▸ WORK REQUIRED: Nothing should be output except the lines from the one containing "ALB = albedo(COL, PX, PY)" through the one containing "if NRM[NY // 2, NX // 2, 1] > 0: NRM = -NRM", both ends included, each repeated exactly.

▸ SOURCE DATA:
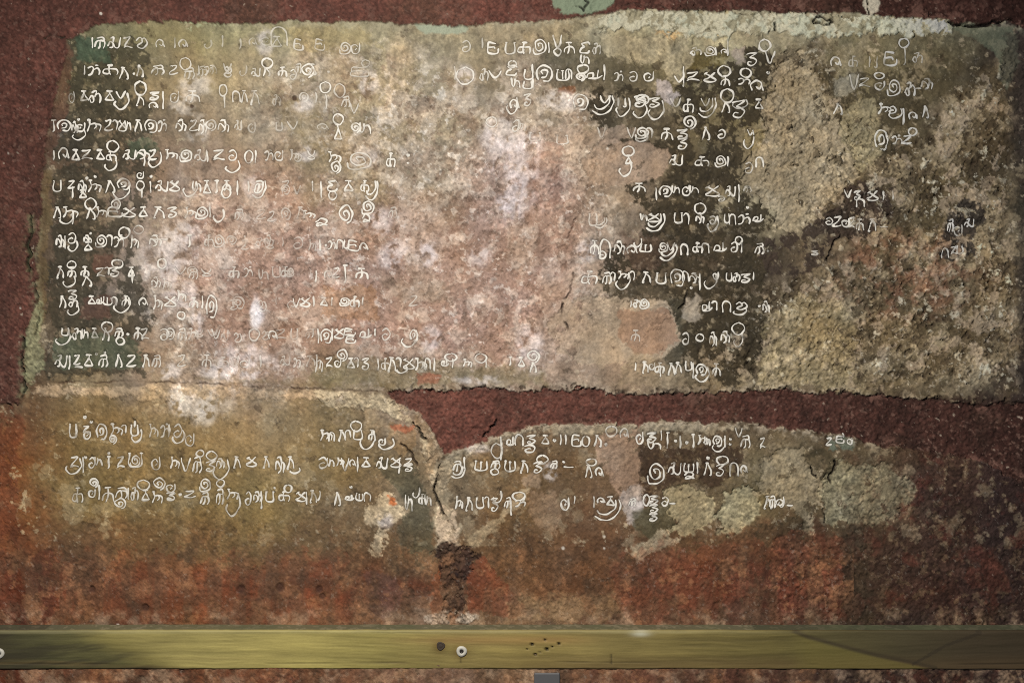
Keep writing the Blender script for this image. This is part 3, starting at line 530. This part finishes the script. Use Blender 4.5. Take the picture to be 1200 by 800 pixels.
def char_paths(items):
    out = []
    for g, x, y, w, h, a in items:
        sh = jr.uniform(-.06, .06)
        shp = VARS[g][jr.randint(len(VARS[g]))] if g in VARS else GL_[g]
        for stx in shp.split('/'):
            pts = []
            for p in stx.split():
                u, v = map(float, p.split(','))
                if g == 'x': v = 5 + (v - 5) * 0.9
                pts.append((x + w * (u / 10 + sh * (0.5 - v / 10)) + jr.uniform(-.3, .3), y + h * v / 10 + jr.uniform(-.3, .3)))
            al = [0, .2, .3, .36, .46, .56, .66, .78, .88, 1.0][int(a)]
            head = len(stx.split()) == 2 and g in 'gbkrpUn' and abs(pts[0][1] - pts[1][1]) < 1
            out.append((path(pts), (2.6 if g == 'x' else 2.5 if head else 2.05) * (0.9 if a < 7 else 1), al))
    return out
VARS = {'k': ["3,0 7,0/5,0 4,5 5,10/5,4 1,4 0,8 3,9 5,6/5,4 9,4 10,7 9,10", "2,0 8,0/5,0 5,6 3,10/0,9 1,5 5,3.5 9,5 10,10", "0,0 3,0/1.5,0 2,5 0,10/2,4 6,3 7,6 5,8/6,3 10,5 9,10",
  "0,8 1,3 4,4 6,8 3,10/2,1 5,0 7,3 6,8/7,3 10,5 9,10/3,0 7,0", "0,9 2,4 5,3 5,8 3,10/2,1 8,0 9,3 5,3/9,3 10,7 8,10"],
 'c': ["7,4 4,2 0,4 1,9 6,10 9,7 9,0/6,5 4,7", "0,2 5,0 9,4 7,9 2,10 0,7 4,5 6,6", "1,9 0,5 4,2 8,4 7,8 4,6/8,4 10,9"],
 'n': ["0,8 2,4 4,5 4,9 2,9.5 1,7/2,1 6,0 5,5/5,4 8,2 10,5 9,10", "0,3 3,1 5,4 3,9 0,10/4,5 8,3 10,6 9,10/6,0 9,0"],
 'z': ["0,1 4,0.6 8,0 5,4 2,6.5 1,8.6 4,8 7,8.6 10,9.4/0,9.6 2,8.8", "1,1 8,0 6,4 2,7 0,9 5,9.4 10,8/2,0 4,1.5"],
 'h': ["0,10 0,3 3,0 8,1 10,4 10,10", "0,0 0,6 2,9 4,5 4,1/4,4 8,3 10,6 10,10"],
 'g': [GL_['g'], "1,0 7,0/4,0 3,4 0,10 2,9.6/4,1 8,4 9.5,10"], 'D': [GL_['D'], "4,6 3,4 5,2.6 7,4 6,7 3,7.6/1,9 0,4 3,0 8,1 10,5 8,10 4,10"]}
GROOVE = np.zeros(PX.shape, np.float32)
def prepare(rows):
    res = []
    for y0, hh, s_ in rows:
        cs_ = []
        for c in parse(y0, hh, s_):
            ps = char_paths(c['it']); cs_.append((c['a'], ps))
            for P, w, al in ps:
                x0, x1 = P[:, 0].min() - 4, P[:, 0].max() + 4; y0_, y1 = P[:, 1].min() - 4, P[:, 1].max() + 4
                i0, i1 = np.searchsorted(gx, [x0, x1]); j0, j1 = np.searchsorted(gy, [y0_, y1])
                X = PX[j0:j1, i0:i1]; Y = PY[j0:j1, i0:i1]
                d = np.sqrt(((X[..., None] - P[:, 0]) ** 2 + (Y[..., None] - P[:, 1]) ** 2).min(-1))
                GROOVE[j0:j1, i0:i1] = np.maximum(GROOVE[j0:j1, i0:i1], al * (1 - sstep(w * .5 + .1, w * .5 + 1.5, d)))
        res.append((y0, hh, cs_))
    return res
GAPS = [(240,330),(200,370),(305,370),(275,385),(345,375),(330,350),(285,350),(235,365),(205,360),(255,340),(215,360),(255,360)]
ROWS_U = list(ROWS_U); gr_ = np.random.RandomState(5)
for k_, (a_, b_) in enumerate(GAPS):
    add = ''
    for lo_, hi_ in ((a_, b_),):
        x_ = lo_
        while x_ < hi_:
            if gr_.rand() < .72: add += ' %s%d,%dw%dh%da%d' % ('gkcnbhpzvDOIsy8T'[gr_.randint(16)], x_, gr_.randint(-2, 4) + 2 * (k_ > 1), gr_.randint(8, 14), gr_.randint(9, 14), gr_.choice([2, 3, 3, 4, 5]))
            x_ += gr_.randint(13, 19)
    ROWS_U[k_] = (ROWS_U[k_][0], ROWS_U[k_][1], ROWS_U[k_][2] + add)
TEXT_U = prepare(ROWS_U); TEXT_L = prepare(ROWS_L)
H -= GROOVE * 0.8
COL *= (1 - GROOVE * 0.24)[..., None]

# --- fine relief
gr = fbm(PX, PY, 7.0, 181, 3, 0.7); gr2 = fbm(PX, PY, 2.9, 191, 2, 0.7)
H += ROUGH * (gr * 1.3 + gr2 * 1.15)
H = H * 1.0

# ------------------------------------------------------------------ materials
def nodes(m):
    m.use_nodes = True; nt = m.node_tree; return nt, nt.nodes['Principled BSDF']
def surface_mat(name, rough, bump, scale, var, spec=0.3, coarse=None):
    m = bpy.data.materials.new(name); nt, b = nodes(m); N = nt.nodes; Lk = nt.links
    at = N.new('ShaderNodeAttribute'); at.attribute_name = 'Col'
    tc = N.new('ShaderNodeTexCoord')
    n1 = N.new('ShaderNodeTexNoise'); n1.inputs['Scale'].default_value = scale; n1.inputs['Detail'].default_value = 6; n1.inputs['Roughness'].default_value = 0.7
    Lk.new(tc.outputs['Object'], n1.inputs['Vector'])
    mr = N.new('ShaderNodeMapRange'); mr.inputs[1].default_value = 0.25; mr.inputs[2].default_value = 0.75
    mr.inputs[3].default_value = 1 - var; mr.inputs[4].default_value = 1 + var
    Lk.new(n1.outputs['Fac'], mr.inputs[0])
    mx = N.new('ShaderNodeVectorMath'); mx.operation = 'SCALE'
    Lk.new(at.outputs['Color'], mx.inputs[0]); Lk.new(mr.outputs[0], mx.inputs['Scale'])
    Lk.new(mx.outputs[0], b.inputs['Base Color'])
    bp = N.new('ShaderNodeBump'); bp.inputs['Strength'].default_value = bump; bp.inputs['Distance'].default_value = 0.0012
    Lk.new(n1.outputs['Fac'], bp.inputs['Height']); Lk.new(bp.outputs[0], b.inputs['Normal'])
    r = N.new('ShaderNodeMapRange'); r.inputs[3].default_value = rough - 0.12; r.inputs[4].default_value = min(1, rough + 0.15)
    Lk.new(n1.outputs['Fac'], r.inputs[0]); Lk.new(r.outputs[0], b.inputs['Roughness'])
    b.inputs['Specular IOR Level'].default_value = spec
    return m
M_PLASTER = surface_mat('old_plaster', 0.8, 0.7, 420, 0.22)
M_COAT = surface_mat('maroon_render', 0.82, 0.9, 520, 0.26)
M_CHALK = surface_mat('lime_white', 0.9, 0.3, 500, 0.10)
M_WOOD = surface_mat('weathered_wood', 0.62, 0.25, 300, 0.06, 0.35)
def plain(name, col, rough, metal=0):
    m = bpy.data.materials.new(name); nt, b = nodes(m); b.inputs['Base Color'].default_value = (*col, 1)
    b.inputs['Roughness'].default_value = rough; b.inputs['Metallic'].default_value = metal
    n = nt.nodes.new('ShaderNodeTexNoise'); n.inputs['Scale'].default_value = 260
    r = nt.nodes.new('ShaderNodeValToRGB'); r.color_ramp.elements[0].color = (*[c * .62 for c in col], 1); r.color_ramp.elements[1].color = (*[min(1, c * 1.25) for c in col], 1)
    nt.links.new(n.outputs['Fac'], r.inputs[0]); nt.links.new(r.outputs[0], b.inputs['Base Color'])
    return m
M_WHITE = plain('aged_white_washer', (0.62, 0.60, 0.54), 0.5)
M_DARK = plain('dark_screw_metal', (0.035, 0.03, 0.025), 0.5, 0.3)
M_IRON = plain('grey_strap_metal', (0.16, 0.16, 0.17), 0.5, 0.4)
M_PLUG = plain('dark_knot_wood', (0.05, 0.035, 0.025), 0.7)

def mesh_obj(name, verts, faces, mat, parent=None, col=None, normals=None, smooth=True):
    me = bpy.data.meshes.new(name)
    verts = np.asarray(verts, np.float32); faces = np.asarray(faces, np.int32); k = faces.shape[1]
    me.vertices.add(len(verts)); me.vertices.foreach_set('co', verts.ravel())
    me.loops.add(faces.size); me.loops.foreach_set('vertex_index', faces.ravel())
    me.polygons.add(len(faces)); me.polygons.foreach_set('loop_start', np.arange(0, faces.size, k, dtype=np.int32))
    me.update(calc_edges=True)
    me.polygons.foreach_set('use_smooth', np.full(len(faces), smooth))
    if col is not None:
        a = me.color_attributes.new('Col', 'FLOAT_COLOR', 'POINT')
        a.data.foreach_set('color', np.concatenate([col, np.ones((len(col), 1))], 1).astype(np.float32).ravel())
    me.materials.append(mat)
    if normals is not None: me.normals_split_custom_set_from_vertices(normals)
    o = bpy.data.objects.new(name, me); C.objects.link(o)
    if parent: o.parent = parent
    return o
def tag(o, label=None, cat=None, group=None, kind=None):
    if label: o['label'] = label
    if cat: o['category'] = cat
    if group: o['group'] = group
    if kind: o['kind'] = kind
    return o
def empty(name, loc=(0, 0, 0)):
    o = bpy.data.objects.new(name, None); C.objects.link(o); o.location = loc; o.empty_display_size = 0.05; return o

# ------------------------------------------------------------------ wall sheet cut into its real pieces
BEAM_TOP, BEAM_BOT = 736.0, 784.0
HW = H.copy()
plinth = sstep(752, 760, PY)
HW = HW + plinth * 29.0                                    # masonry below stands out, nearly flush with the beam
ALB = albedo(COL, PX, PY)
VX = X_(PX); VY = -HW * S; VZ = Z_(PY)
V = np.stack([VX, VY, VZ], -1).astype(np.float32)
du = np.gradient(V, axis=1); dv = np.gradient(V, axis=0)
NRM = np.cross(du, dv); NRM /= np.linalg.norm(NRM, axis=-1, keepdims=True) + 1e-12
if NRM[NY // 2, NX // 2, 1] > 0: NRM = -NRM

REG = np.zeros(PX.shape, np.int32)                         # 0 = wall
def claim(mask, idx): REG[mask] = idx
panelU = (PY < 452 + (PX > 455) * 8 + np.interp(PX, [250, 455], [0, 6])) & (PY > -60)
claim(panelU & (PX < 1215), 1)
lowpoly = sdf([(22,451),(250,451),(380,457),(460,461),(520,532),(580,511),(640,498),(850,495),(940,504),(1000,514),(1060,530),(1085,560),(1090,600),(1040,640),(1000,650),(700,662),(560,650),(540,725),(300,725),(300,660),(24,650)]) + W1 * 4
claim((lowpoly < 0) & ~panelU, 2)
bare = {3: PATCH[17][0], 4: PATCH[20][0], 5: PATCH[24][0], 6: PATCH[26][0], 7: PATCH[23][0]}
for k, p in bare.items(): claim((sdf(p) + W1 * 4.5 + W2 * 2 < 0), k)
claim(ledge > .5, 8)
claim(mM > .5, 9)
claim((mT > .5), 0)
claim(TEAL > .5, 10)
claim(pmask(PATCH[-2][0], 3, 1.4) > .5, 11)
LB = [p for p in PATCH if p[2] in (.8, .85, .9) and p[4] in (-.5, -.4, -.3) and p[0][0][1] > 500]
for q, p in enumerate(LB[:6]): claim((sdf(p[0]) + W1 * 4.5 + W2 * 2 < 0), 12 + q)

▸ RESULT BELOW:
ALB = albedo(COL, PX, PY)
VX = X_(PX); VY = -HW * S; VZ = Z_(PY)
V = np.stack([VX, VY, VZ], -1).astype(np.float32)
du = np.gradient(V, axis=1); dv = np.gradient(V, axis=0)
NRM = np.cross(du, dv); NRM /= np.linalg.norm(NRM, axis=-1, keepdims=True) + 1e-12
if NRM[NY // 2, NX // 2, 1] > 0: NRM = -NRM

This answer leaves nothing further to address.